— Work to complete —
Repeat verbatim only the lines from the opening of the material below through the one that contains "26, (0.87, 0.945, 1.0))".

— Dataset excerpt —
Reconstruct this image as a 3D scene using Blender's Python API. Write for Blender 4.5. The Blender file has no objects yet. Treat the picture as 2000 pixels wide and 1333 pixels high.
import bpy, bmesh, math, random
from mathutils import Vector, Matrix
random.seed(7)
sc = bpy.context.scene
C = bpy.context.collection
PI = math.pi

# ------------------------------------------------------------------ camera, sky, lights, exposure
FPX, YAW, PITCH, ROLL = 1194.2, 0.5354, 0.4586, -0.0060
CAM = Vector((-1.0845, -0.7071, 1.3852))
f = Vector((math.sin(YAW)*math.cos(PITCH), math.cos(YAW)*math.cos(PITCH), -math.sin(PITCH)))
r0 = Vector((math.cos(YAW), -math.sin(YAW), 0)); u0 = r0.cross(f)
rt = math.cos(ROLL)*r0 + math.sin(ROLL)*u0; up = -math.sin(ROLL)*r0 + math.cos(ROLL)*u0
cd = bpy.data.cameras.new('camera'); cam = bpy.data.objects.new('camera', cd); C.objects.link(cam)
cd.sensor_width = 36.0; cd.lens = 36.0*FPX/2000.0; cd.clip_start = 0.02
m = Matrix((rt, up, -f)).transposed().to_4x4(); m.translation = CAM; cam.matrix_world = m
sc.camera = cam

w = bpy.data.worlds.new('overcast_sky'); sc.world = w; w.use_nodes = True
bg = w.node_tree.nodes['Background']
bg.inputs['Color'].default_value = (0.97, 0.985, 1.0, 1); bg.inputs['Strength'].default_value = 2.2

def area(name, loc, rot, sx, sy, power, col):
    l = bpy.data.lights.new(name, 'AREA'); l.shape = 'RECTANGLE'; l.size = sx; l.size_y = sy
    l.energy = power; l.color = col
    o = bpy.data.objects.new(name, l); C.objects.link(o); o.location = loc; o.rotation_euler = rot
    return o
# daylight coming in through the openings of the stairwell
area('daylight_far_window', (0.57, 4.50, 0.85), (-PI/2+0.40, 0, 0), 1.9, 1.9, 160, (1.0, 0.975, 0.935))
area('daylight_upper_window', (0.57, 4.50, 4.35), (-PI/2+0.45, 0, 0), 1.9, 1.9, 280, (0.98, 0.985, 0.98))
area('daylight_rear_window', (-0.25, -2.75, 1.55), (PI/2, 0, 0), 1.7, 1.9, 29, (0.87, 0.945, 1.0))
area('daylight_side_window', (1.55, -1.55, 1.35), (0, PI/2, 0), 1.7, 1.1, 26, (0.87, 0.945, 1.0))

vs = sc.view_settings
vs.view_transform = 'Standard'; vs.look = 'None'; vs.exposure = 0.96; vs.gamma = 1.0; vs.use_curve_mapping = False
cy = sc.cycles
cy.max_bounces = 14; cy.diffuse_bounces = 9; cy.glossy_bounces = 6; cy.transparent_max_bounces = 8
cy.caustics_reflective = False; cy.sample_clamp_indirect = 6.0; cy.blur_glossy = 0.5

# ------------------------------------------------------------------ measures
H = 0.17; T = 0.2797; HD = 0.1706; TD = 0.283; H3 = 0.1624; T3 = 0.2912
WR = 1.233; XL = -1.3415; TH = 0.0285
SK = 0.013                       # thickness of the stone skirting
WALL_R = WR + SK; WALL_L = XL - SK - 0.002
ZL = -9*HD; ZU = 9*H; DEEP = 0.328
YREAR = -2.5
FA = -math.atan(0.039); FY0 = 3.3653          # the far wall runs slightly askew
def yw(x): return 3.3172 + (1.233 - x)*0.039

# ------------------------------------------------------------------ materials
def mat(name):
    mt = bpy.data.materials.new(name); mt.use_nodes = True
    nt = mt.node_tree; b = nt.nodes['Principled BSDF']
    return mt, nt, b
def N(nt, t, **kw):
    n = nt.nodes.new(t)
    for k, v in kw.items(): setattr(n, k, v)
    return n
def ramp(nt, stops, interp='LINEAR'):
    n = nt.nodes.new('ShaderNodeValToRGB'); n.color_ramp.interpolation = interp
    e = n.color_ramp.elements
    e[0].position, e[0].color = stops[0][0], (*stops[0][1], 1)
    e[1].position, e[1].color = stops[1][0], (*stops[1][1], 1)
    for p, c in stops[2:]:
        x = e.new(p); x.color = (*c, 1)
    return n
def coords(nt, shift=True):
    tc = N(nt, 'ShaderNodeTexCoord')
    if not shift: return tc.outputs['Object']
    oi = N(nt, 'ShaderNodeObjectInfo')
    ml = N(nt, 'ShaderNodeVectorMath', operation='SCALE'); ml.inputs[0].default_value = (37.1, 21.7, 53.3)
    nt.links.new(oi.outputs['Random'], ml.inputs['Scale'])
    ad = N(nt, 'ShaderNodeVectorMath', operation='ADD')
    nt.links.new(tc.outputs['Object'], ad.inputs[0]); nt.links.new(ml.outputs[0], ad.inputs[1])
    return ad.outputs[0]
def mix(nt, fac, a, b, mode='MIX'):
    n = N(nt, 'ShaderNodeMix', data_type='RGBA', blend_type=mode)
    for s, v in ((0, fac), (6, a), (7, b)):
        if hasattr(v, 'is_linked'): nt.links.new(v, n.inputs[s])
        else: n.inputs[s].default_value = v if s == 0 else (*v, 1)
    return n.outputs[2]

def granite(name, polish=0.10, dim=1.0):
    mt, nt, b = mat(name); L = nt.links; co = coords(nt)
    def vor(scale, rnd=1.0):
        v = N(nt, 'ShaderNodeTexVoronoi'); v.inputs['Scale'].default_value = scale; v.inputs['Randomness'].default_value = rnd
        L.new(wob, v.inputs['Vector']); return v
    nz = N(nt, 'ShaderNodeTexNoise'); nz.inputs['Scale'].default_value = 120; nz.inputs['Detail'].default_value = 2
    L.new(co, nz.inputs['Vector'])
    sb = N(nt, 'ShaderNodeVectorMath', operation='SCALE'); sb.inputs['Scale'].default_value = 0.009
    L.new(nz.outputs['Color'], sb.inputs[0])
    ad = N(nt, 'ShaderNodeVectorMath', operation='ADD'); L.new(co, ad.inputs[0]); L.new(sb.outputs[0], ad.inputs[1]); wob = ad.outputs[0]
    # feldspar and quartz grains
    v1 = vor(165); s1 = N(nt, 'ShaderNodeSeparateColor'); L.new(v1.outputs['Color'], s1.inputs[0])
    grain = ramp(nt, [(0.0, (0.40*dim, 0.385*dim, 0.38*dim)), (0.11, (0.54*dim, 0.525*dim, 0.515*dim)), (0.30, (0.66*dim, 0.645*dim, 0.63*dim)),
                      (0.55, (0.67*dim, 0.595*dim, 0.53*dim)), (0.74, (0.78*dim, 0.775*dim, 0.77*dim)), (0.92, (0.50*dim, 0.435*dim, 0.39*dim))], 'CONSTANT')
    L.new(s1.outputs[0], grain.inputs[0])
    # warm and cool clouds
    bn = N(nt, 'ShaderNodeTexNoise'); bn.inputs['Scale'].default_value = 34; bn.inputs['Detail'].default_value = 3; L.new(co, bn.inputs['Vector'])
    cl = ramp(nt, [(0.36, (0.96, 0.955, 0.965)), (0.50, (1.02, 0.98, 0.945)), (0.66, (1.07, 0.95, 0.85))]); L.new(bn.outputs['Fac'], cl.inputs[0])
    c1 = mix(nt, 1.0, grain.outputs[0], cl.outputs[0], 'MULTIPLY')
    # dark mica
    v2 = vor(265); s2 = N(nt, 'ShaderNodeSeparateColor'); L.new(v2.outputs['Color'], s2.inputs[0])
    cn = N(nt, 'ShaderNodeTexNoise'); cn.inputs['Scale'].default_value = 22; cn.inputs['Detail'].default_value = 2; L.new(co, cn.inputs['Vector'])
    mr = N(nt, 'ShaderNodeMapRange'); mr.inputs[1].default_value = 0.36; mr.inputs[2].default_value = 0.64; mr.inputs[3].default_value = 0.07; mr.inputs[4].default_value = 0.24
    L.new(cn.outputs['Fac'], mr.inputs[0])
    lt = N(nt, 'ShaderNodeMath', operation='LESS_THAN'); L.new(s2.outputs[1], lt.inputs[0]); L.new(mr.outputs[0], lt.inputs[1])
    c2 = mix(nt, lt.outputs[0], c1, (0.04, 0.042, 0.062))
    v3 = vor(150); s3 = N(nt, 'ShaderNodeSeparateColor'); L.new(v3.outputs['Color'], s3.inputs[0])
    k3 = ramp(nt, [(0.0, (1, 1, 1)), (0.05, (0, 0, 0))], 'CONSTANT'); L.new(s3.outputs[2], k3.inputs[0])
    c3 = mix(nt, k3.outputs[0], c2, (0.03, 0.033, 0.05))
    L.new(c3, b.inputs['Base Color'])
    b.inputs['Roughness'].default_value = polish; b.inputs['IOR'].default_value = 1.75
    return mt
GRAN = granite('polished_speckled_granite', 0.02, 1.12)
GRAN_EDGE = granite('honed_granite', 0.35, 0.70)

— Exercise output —
Reconstruct this image as a 3D scene using Blender's Python API. Write for Blender 4.5. The Blender file has no objects yet. Treat the picture as 2000 pixels wide and 1333 pixels high.
import bpy, bmesh, math, random
from mathutils import Vector, Matrix
random.seed(7)
sc = bpy.context.scene
C = bpy.context.collection
PI = math.pi

# ------------------------------------------------------------------ camera, sky, lights, exposure
FPX, YAW, PITCH, ROLL = 1194.2, 0.5354, 0.4586, -0.0060
CAM = Vector((-1.0845, -0.7071, 1.3852))
f = Vector((math.sin(YAW)*math.cos(PITCH), math.cos(YAW)*math.cos(PITCH), -math.sin(PITCH)))
r0 = Vector((math.cos(YAW), -math.sin(YAW), 0)); u0 = r0.cross(f)
rt = math.cos(ROLL)*r0 + math.sin(ROLL)*u0; up = -math.sin(ROLL)*r0 + math.cos(ROLL)*u0
cd = bpy.data.cameras.new('camera'); cam = bpy.data.objects.new('camera', cd); C.objects.link(cam)
cd.sensor_width = 36.0; cd.lens = 36.0*FPX/2000.0; cd.clip_start = 0.02
m = Matrix((rt, up, -f)).transposed().to_4x4(); m.translation = CAM; cam.matrix_world = m
sc.camera = cam

w = bpy.data.worlds.new('overcast_sky'); sc.world = w; w.use_nodes = True
bg = w.node_tree.nodes['Background']
bg.inputs['Color'].default_value = (0.97, 0.985, 1.0, 1); bg.inputs['Strength'].default_value = 2.2

def area(name, loc, rot, sx, sy, power, col):
    l = bpy.data.lights.new(name, 'AREA'); l.shape = 'RECTANGLE'; l.size = sx; l.size_y = sy
    l.energy = power; l.color = col
    o = bpy.data.objects.new(name, l); C.objects.link(o); o.location = loc; o.rotation_euler = rot
    return o
# daylight coming in through the openings of the stairwell
area('daylight_far_window', (0.57, 4.50, 0.85), (-PI/2+0.40, 0, 0), 1.9, 1.9, 160, (1.0, 0.975, 0.935))
area('daylight_upper_window', (0.57, 4.50, 4.35), (-PI/2+0.45, 0, 0), 1.9, 1.9, 280, (0.98, 0.985, 0.98))
area('daylight_rear_window', (-0.25, -2.75, 1.55), (PI/2, 0, 0), 1.7, 1.9, 29, (0.87, 0.945, 1.0))
area('daylight_side_window', (1.55, -1.55, 1.35), (0, PI/2, 0), 1.7, 1.1, 26, (0.87, 0.945, 1.0))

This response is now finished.